Time to stop punishing the unemployed

  • 21 November 2018
A Senate inquiry is peeling back the façade of Australia’s purgatory for unemployed people, showing the harm, the futility and the infuriating uselessness of jobactive, the latest incarnation of our privatised employment system.

Instead of helping people get work by taking the time to work through their problems or actually listening to unemployed people, they are subject to a wide range of compliance measures, to ward off their purported dole bludging tendencies. They must do hours of Work for the Dole (WFTD), attend useless training, take drug and alcohol tests, not have access to cash, go to parenting classes, all regardless of their skills, interests or other responsibilities, all administered by various job agencies, now known as jobactive.

Since the 90s, Australia’s income support system and employment services have shifted to an ever harsher regime of compliance and penalty, while failing to find work for hundreds of thousands of people.

These 65 private job agencies receive $7.3 billion over the five year period of jobactive. The problem here isn’t the amount of money — in fact, Australia spends half of the OECD average on people who are unemployed — but that it’s not money well spent.

I was a pretty damaged kid when I first engaged with the CRS Australia, the former public disability employment agency, my illness and disability were almost the least of my problems. I was angry, isolated and arrogant (as one youth worker told me in frustration). I’d worked as a cleaner, or a kitchen hand and a waiter, relying on my body to earn a living. The early 90s recession arrived at the same time as my illness, leaving me unemployed, bones aching and skin raw.

I was referred to the CRS while I was on the dole. As well as recommending I apply for Sickness Benefit, my case worker sat down and asked me what I wanted and needed.
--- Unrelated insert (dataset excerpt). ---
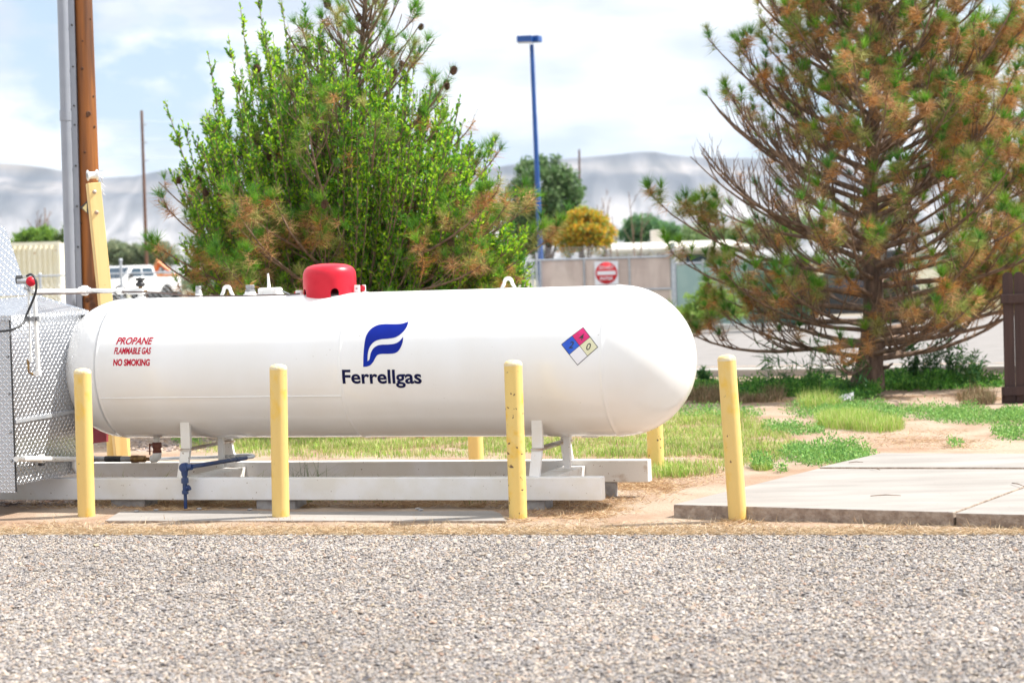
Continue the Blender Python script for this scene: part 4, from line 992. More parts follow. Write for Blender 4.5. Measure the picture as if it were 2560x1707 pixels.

I had no idea and very few people had ever asked. Gradually, she was able to tease out the tenuous ideas I had about study, work and even helped me get some driving lessons. I started a TAFE course, learning about this new-fangled stuff called Windows and Word.

 

"The world of work has radically changed, with fewer and fewer jobs available for those without skills or education which are expensive to acquire. Anglicare’s Jobs Snapshot found that close to 111,000 people are competing for 26,000 available low-skilled, entry-level jobs."